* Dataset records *
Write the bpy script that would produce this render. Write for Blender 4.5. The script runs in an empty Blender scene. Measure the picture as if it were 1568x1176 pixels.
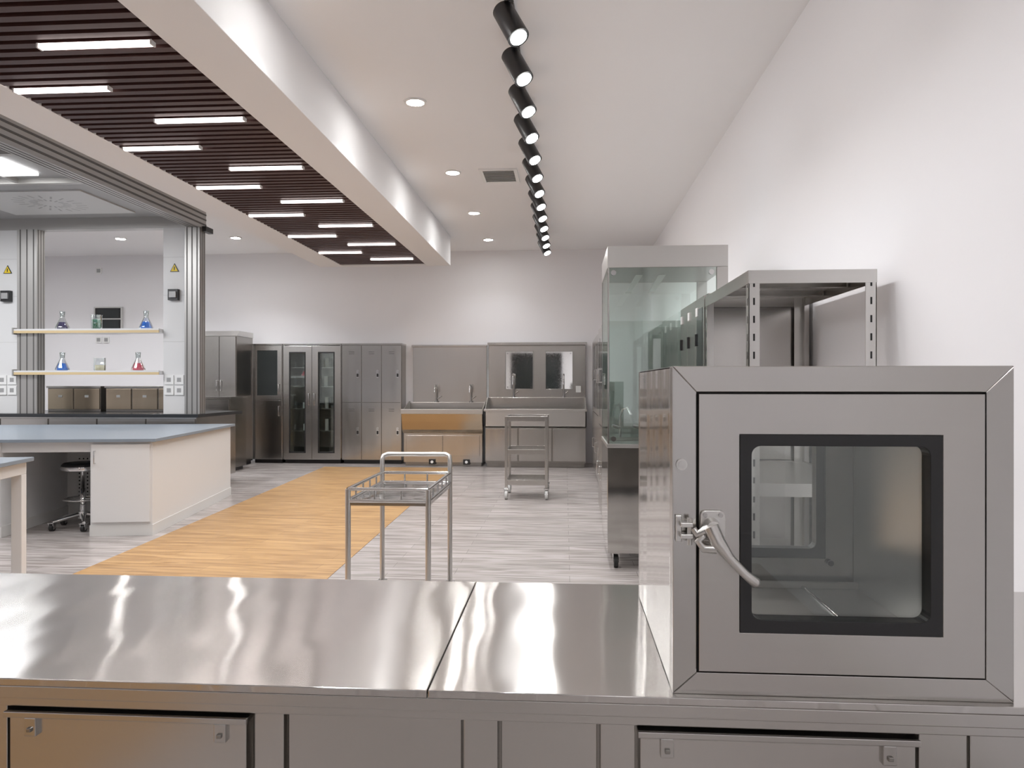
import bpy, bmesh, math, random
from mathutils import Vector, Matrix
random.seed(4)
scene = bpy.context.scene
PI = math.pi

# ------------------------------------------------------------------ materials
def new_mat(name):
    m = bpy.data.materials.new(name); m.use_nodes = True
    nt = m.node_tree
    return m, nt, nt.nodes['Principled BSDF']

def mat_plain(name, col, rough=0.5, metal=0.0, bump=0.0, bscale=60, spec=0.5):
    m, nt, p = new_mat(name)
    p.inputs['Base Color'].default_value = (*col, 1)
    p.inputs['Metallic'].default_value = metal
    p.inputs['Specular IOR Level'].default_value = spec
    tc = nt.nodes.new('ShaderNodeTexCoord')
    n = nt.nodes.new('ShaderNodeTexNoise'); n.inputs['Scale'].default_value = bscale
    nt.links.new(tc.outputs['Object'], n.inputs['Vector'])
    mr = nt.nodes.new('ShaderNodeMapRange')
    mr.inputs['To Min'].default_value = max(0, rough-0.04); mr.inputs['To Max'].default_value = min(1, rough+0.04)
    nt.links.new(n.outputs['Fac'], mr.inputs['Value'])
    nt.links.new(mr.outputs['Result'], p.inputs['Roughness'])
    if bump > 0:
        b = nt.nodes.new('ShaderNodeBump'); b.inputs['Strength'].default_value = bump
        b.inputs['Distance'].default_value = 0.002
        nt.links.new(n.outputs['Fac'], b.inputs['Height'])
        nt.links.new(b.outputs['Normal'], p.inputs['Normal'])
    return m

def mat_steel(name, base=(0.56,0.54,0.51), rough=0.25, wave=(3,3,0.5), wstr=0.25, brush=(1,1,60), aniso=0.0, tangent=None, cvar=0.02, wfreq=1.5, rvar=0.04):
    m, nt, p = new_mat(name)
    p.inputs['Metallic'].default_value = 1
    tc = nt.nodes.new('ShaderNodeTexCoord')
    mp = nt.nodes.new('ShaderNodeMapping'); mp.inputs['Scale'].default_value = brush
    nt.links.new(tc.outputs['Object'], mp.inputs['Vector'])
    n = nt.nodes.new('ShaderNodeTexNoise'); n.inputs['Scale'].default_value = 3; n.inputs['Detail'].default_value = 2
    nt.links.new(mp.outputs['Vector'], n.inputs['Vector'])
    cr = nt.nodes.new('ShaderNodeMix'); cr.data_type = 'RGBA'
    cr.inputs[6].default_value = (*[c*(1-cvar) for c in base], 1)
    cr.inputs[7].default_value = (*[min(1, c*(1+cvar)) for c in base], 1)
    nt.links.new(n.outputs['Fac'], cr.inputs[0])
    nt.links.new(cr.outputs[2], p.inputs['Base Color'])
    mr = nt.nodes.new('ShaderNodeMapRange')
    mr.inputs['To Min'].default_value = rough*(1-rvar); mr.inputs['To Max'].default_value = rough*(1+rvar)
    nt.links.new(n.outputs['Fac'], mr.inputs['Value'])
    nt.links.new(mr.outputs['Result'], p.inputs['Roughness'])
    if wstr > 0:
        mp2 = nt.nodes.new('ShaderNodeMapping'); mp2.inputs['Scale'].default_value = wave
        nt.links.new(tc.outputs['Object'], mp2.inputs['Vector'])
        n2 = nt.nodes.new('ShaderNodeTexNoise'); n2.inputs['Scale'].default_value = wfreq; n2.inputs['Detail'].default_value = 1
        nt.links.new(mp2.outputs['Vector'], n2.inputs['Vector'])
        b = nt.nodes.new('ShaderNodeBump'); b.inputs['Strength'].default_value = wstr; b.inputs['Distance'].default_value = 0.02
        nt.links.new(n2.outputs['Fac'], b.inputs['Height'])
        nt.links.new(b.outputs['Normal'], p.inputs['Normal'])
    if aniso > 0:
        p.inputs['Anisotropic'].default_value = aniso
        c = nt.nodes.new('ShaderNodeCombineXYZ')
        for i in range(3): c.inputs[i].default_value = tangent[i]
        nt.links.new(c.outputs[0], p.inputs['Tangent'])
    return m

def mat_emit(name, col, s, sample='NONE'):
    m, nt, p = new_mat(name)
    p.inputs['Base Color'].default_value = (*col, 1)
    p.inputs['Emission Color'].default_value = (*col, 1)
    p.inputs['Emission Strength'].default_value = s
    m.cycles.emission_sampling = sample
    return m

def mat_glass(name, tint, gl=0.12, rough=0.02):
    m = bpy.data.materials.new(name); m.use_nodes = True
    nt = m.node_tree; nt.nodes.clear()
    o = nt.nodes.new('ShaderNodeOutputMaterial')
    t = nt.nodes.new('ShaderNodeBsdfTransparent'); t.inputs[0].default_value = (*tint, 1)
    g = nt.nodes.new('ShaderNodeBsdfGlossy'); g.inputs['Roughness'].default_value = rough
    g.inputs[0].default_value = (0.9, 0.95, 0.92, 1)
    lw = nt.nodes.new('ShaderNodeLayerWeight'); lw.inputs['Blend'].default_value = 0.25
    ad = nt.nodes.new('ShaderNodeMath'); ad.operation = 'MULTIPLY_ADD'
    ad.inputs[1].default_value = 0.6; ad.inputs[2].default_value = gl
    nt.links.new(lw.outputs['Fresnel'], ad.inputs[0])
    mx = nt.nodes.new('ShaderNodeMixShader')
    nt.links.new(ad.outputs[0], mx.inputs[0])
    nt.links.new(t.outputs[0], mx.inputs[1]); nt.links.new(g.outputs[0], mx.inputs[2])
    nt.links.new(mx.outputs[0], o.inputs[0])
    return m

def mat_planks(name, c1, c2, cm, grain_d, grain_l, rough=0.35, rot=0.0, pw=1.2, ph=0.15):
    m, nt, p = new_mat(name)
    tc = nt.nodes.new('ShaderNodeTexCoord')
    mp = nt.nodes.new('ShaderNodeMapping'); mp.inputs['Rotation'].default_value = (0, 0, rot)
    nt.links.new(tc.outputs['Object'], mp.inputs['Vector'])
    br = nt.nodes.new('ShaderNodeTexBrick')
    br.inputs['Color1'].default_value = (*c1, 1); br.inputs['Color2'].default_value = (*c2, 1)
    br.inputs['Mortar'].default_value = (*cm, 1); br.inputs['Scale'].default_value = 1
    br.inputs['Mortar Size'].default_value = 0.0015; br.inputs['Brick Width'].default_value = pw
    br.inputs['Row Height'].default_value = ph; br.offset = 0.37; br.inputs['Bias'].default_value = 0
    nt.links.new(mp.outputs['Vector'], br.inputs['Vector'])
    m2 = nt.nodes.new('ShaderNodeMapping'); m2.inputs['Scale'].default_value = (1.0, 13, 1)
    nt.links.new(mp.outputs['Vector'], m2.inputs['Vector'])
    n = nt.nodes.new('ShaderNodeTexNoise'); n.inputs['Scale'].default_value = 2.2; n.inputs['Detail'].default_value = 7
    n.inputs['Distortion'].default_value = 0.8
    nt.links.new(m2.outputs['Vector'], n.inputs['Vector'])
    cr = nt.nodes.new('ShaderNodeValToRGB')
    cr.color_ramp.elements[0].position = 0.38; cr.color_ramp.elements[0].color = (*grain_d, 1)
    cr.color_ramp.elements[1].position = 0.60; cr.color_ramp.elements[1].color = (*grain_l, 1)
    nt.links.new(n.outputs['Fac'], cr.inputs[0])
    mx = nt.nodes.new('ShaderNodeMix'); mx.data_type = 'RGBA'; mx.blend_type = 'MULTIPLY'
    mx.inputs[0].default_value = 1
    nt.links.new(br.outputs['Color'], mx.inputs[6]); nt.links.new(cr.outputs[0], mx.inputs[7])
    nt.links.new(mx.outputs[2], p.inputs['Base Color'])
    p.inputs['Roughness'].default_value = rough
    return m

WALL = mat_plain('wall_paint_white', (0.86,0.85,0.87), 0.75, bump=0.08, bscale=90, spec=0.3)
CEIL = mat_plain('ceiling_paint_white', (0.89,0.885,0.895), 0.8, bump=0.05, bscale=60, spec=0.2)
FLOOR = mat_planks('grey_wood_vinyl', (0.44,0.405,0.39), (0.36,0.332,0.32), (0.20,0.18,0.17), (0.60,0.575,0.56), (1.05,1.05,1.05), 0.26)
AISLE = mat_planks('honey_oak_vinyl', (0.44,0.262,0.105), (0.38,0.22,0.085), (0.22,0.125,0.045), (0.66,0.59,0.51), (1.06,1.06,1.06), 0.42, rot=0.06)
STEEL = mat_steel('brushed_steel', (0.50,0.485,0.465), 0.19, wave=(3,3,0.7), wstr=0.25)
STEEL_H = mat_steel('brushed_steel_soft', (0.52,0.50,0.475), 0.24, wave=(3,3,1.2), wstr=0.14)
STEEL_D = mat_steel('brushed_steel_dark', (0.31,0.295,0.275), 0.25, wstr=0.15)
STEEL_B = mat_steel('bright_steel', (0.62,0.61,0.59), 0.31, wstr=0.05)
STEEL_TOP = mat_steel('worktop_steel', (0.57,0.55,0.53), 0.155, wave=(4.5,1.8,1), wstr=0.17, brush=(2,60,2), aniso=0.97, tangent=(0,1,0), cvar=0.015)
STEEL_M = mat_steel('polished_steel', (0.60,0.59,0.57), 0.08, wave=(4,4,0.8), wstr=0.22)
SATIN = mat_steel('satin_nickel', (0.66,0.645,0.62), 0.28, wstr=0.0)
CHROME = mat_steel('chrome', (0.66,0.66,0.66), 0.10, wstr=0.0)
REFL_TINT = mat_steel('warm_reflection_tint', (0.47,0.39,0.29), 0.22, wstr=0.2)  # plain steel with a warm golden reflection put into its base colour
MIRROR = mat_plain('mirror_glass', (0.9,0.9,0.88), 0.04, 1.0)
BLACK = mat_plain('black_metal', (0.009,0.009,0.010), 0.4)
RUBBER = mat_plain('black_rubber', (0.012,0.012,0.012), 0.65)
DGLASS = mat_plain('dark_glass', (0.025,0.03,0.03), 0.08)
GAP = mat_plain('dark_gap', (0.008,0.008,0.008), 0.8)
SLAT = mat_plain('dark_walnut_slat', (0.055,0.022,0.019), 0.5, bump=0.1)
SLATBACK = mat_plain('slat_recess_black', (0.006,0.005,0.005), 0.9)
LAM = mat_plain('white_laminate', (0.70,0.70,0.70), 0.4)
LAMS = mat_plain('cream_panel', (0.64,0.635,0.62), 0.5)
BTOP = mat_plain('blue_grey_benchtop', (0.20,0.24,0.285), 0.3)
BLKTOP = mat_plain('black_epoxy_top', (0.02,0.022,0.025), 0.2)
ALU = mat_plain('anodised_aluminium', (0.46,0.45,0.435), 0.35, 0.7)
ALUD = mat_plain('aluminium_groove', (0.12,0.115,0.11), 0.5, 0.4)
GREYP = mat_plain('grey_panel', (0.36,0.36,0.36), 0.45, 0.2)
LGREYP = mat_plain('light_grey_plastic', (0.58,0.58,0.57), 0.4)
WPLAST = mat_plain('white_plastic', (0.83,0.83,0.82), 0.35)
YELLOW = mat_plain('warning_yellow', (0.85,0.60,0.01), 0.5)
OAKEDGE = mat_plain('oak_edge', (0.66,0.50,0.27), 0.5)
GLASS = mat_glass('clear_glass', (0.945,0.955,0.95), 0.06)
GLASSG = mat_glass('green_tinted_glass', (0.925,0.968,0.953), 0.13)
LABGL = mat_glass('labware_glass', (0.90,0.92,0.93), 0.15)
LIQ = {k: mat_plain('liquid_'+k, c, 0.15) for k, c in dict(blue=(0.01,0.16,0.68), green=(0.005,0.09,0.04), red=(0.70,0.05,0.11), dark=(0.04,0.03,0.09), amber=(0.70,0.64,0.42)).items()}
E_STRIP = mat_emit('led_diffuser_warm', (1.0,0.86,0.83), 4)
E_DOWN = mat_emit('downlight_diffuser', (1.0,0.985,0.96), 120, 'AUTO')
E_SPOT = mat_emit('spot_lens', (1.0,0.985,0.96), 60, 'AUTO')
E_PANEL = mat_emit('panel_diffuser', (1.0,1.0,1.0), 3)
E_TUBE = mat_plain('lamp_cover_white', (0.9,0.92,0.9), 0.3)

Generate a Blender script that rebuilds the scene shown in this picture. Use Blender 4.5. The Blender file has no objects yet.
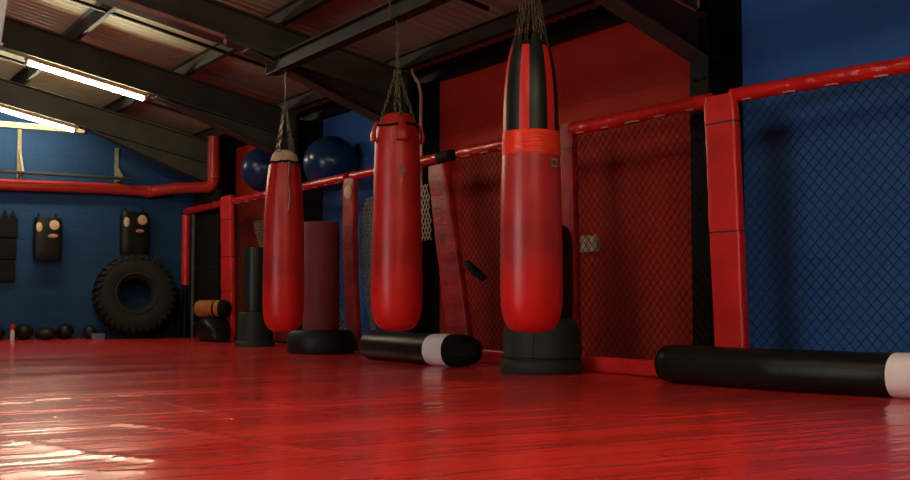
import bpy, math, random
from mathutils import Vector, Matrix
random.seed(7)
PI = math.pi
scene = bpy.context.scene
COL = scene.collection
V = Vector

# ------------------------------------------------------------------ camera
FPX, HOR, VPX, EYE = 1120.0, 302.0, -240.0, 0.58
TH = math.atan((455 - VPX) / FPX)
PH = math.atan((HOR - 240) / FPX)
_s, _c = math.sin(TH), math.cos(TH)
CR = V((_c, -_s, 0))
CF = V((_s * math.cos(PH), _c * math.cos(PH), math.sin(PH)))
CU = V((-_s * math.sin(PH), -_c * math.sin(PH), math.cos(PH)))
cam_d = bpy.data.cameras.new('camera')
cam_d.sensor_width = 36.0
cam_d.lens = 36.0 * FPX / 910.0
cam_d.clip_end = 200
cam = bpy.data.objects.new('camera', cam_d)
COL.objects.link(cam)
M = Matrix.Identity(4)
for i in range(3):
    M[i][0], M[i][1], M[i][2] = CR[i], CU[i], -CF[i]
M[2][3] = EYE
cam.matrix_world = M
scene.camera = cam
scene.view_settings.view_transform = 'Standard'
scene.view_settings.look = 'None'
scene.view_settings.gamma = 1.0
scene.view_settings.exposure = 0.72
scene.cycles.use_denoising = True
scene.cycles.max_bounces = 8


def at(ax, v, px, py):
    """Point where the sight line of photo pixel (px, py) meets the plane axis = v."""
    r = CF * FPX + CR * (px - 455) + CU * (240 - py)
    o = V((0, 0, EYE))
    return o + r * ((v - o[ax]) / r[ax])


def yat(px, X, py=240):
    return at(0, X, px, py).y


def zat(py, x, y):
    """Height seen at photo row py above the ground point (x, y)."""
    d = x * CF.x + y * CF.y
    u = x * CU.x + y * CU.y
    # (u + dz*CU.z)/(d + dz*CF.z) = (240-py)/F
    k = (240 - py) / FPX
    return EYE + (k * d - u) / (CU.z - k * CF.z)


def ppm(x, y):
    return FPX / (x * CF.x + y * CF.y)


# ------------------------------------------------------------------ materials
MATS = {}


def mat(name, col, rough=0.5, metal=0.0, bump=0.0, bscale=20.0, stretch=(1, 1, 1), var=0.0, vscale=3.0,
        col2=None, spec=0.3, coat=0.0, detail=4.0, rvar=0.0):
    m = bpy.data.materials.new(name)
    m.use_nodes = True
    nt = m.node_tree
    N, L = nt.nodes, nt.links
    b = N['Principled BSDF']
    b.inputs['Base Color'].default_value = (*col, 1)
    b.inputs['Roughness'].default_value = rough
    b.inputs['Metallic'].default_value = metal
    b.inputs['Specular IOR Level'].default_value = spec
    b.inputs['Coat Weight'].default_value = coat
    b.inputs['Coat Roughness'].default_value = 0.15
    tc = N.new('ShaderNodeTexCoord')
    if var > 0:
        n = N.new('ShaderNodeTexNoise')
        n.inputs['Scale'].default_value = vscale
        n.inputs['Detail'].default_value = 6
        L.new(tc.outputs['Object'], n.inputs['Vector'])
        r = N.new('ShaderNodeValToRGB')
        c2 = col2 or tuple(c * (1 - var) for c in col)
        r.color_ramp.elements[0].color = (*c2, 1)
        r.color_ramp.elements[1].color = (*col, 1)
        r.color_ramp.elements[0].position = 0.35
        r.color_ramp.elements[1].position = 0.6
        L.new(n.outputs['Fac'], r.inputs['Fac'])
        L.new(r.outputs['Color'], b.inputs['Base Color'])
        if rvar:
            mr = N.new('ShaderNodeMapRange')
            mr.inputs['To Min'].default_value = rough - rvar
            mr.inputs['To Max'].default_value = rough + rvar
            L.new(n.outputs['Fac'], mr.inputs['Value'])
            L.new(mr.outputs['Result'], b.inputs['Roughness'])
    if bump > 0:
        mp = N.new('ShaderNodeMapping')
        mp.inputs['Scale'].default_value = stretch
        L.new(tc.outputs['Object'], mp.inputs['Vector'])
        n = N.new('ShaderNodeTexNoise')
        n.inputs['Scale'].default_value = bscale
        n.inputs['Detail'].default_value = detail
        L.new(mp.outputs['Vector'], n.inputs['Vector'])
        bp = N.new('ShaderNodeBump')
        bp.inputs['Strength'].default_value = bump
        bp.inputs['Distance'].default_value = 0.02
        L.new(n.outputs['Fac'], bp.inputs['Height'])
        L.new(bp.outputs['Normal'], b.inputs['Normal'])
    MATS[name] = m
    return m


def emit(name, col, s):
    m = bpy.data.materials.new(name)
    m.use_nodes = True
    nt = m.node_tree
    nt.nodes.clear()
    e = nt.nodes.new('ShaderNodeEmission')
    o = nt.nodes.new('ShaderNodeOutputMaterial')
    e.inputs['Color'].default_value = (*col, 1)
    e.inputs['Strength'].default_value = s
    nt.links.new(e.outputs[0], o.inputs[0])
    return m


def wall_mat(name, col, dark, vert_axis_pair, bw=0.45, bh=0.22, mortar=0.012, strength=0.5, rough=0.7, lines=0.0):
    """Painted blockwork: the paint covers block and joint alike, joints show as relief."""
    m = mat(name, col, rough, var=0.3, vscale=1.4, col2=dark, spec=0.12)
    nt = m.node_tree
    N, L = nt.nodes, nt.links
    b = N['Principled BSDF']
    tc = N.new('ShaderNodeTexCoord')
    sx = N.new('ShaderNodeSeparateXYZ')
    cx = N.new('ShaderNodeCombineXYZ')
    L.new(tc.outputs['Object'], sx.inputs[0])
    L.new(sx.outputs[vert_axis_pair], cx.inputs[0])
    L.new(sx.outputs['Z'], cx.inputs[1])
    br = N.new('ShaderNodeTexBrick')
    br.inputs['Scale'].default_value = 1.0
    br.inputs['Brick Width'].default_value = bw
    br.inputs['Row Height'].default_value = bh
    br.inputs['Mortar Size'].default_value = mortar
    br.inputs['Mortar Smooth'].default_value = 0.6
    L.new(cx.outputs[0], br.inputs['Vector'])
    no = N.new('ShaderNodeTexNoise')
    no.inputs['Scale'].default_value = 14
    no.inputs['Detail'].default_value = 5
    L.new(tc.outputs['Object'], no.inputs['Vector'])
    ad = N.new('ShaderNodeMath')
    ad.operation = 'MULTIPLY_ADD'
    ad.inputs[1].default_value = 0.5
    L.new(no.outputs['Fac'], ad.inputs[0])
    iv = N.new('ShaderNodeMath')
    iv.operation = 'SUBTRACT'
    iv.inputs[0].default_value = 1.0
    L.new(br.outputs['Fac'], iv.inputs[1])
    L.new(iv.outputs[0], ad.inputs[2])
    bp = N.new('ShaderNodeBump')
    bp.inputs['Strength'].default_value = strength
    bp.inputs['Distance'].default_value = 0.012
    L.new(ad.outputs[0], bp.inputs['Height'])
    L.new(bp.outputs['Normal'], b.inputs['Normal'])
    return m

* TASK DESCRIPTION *
Your task is to retype exactly the lines from the one containing "Generate a Blender" through the one containing "scene.cycles.max_bounces = 8", leaving every picture out.

* SOLVED PROBLEM *
Generate a Blender script that rebuilds the scene shown in this picture. Use Blender 4.5. The Blender file has no objects yet.
import bpy, math, random
from mathutils import Vector, Matrix
random.seed(7)
PI = math.pi
scene = bpy.context.scene
COL = scene.collection
V = Vector

# ------------------------------------------------------------------ camera
FPX, HOR, VPX, EYE = 1120.0, 302.0, -240.0, 0.58
TH = math.atan((455 - VPX) / FPX)
PH = math.atan((HOR - 240) / FPX)
_s, _c = math.sin(TH), math.cos(TH)
CR = V((_c, -_s, 0))
CF = V((_s * math.cos(PH), _c * math.cos(PH), math.sin(PH)))
CU = V((-_s * math.sin(PH), -_c * math.sin(PH), math.cos(PH)))
cam_d = bpy.data.cameras.new('camera')
cam_d.sensor_width = 36.0
cam_d.lens = 36.0 * FPX / 910.0
cam_d.clip_end = 200
cam = bpy.data.objects.new('camera', cam_d)
COL.objects.link(cam)
M = Matrix.Identity(4)
for i in range(3):
    M[i][0], M[i][1], M[i][2] = CR[i], CU[i], -CF[i]
M[2][3] = EYE
cam.matrix_world = M
scene.camera = cam
scene.view_settings.view_transform = 'Standard'
scene.view_settings.look = 'None'
scene.view_settings.gamma = 1.0
scene.view_settings.exposure = 0.72
scene.cycles.use_denoising = True
scene.cycles.max_bounces = 8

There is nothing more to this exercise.